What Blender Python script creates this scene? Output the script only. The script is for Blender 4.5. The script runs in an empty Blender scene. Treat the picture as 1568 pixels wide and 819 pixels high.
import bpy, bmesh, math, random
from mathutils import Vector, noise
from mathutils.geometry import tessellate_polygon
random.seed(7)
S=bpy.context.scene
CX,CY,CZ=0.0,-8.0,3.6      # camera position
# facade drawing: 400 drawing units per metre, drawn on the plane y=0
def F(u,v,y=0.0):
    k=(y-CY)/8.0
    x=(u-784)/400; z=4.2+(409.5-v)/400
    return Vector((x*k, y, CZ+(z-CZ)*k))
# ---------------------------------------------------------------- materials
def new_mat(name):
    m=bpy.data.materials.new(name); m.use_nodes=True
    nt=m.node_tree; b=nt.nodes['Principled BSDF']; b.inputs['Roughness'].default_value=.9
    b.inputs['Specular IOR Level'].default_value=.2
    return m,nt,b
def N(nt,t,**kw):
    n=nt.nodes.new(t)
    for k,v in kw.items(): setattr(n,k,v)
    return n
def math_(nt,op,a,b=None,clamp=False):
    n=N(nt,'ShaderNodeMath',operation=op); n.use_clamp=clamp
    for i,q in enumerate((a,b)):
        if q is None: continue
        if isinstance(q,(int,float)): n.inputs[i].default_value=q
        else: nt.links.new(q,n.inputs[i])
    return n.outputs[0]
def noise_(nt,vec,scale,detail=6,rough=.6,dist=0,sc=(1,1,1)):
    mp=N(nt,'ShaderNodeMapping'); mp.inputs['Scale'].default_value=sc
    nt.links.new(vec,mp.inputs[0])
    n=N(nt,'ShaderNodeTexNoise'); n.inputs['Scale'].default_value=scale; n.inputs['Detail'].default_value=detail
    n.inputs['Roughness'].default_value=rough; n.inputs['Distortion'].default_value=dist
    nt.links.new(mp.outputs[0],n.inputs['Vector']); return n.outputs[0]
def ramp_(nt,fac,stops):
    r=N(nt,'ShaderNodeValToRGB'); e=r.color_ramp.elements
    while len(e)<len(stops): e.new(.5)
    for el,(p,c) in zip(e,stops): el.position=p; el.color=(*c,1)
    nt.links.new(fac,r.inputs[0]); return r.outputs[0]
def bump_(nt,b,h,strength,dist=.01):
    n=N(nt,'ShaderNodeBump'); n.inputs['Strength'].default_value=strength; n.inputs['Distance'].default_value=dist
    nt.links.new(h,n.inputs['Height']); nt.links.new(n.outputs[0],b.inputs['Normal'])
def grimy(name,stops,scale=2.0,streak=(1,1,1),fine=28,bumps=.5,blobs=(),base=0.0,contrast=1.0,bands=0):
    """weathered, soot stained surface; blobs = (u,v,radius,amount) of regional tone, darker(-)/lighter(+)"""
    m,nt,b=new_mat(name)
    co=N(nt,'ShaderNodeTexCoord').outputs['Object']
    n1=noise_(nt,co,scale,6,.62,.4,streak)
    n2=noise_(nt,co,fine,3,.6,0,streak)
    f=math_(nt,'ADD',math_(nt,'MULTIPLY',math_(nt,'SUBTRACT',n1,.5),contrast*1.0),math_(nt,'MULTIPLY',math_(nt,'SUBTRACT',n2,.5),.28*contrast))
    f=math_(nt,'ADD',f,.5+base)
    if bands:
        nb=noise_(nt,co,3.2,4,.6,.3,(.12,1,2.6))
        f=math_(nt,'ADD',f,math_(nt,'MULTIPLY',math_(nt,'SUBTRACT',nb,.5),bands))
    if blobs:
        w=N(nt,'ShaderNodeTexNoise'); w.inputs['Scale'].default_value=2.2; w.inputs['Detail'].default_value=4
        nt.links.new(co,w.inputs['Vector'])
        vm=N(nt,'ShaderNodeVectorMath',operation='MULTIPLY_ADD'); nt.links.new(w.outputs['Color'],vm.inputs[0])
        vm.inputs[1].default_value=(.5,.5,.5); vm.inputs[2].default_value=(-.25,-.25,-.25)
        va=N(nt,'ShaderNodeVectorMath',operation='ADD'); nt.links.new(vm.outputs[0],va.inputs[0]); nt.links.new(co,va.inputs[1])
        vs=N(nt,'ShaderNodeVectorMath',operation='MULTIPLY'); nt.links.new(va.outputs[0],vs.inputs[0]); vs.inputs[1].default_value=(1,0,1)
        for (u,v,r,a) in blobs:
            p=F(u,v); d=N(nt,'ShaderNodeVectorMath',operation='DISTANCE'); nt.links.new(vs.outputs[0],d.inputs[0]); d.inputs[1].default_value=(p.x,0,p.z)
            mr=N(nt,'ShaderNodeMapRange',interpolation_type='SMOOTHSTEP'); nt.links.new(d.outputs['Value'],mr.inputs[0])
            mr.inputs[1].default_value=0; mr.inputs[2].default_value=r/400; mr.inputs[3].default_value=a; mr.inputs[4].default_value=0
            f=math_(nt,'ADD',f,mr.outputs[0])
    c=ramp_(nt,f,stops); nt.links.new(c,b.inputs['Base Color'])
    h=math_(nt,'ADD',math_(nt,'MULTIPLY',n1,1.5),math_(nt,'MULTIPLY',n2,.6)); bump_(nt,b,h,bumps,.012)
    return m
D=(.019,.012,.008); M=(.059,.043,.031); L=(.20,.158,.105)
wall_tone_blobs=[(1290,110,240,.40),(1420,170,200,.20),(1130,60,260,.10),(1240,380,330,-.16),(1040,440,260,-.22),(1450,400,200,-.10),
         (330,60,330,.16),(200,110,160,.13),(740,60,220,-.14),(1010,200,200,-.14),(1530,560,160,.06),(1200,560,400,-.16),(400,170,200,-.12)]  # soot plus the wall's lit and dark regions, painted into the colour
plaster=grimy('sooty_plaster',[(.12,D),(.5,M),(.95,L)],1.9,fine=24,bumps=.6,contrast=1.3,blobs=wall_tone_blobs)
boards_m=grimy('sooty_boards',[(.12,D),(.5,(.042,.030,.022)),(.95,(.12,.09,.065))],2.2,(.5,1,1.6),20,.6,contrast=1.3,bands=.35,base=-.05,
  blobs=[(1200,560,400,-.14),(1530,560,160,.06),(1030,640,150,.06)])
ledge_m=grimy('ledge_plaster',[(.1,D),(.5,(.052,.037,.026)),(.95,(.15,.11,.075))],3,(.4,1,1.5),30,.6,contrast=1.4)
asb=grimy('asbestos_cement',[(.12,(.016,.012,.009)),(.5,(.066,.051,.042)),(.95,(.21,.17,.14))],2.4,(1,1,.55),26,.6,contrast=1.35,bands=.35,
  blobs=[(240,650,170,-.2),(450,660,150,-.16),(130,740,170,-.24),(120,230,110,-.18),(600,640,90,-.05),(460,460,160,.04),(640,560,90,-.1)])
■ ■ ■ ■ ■
## Short exercise
Search the data for the string "scene" and copy each line where it appears.

## Response to this exercise
What Blender Python script creates this scene? Output the script only. The script is for Blender 4.5. The script runs in an empty Blender scene. Treat the picture as 1568 pixels wide and 819 pixels high.
S=bpy.context.scene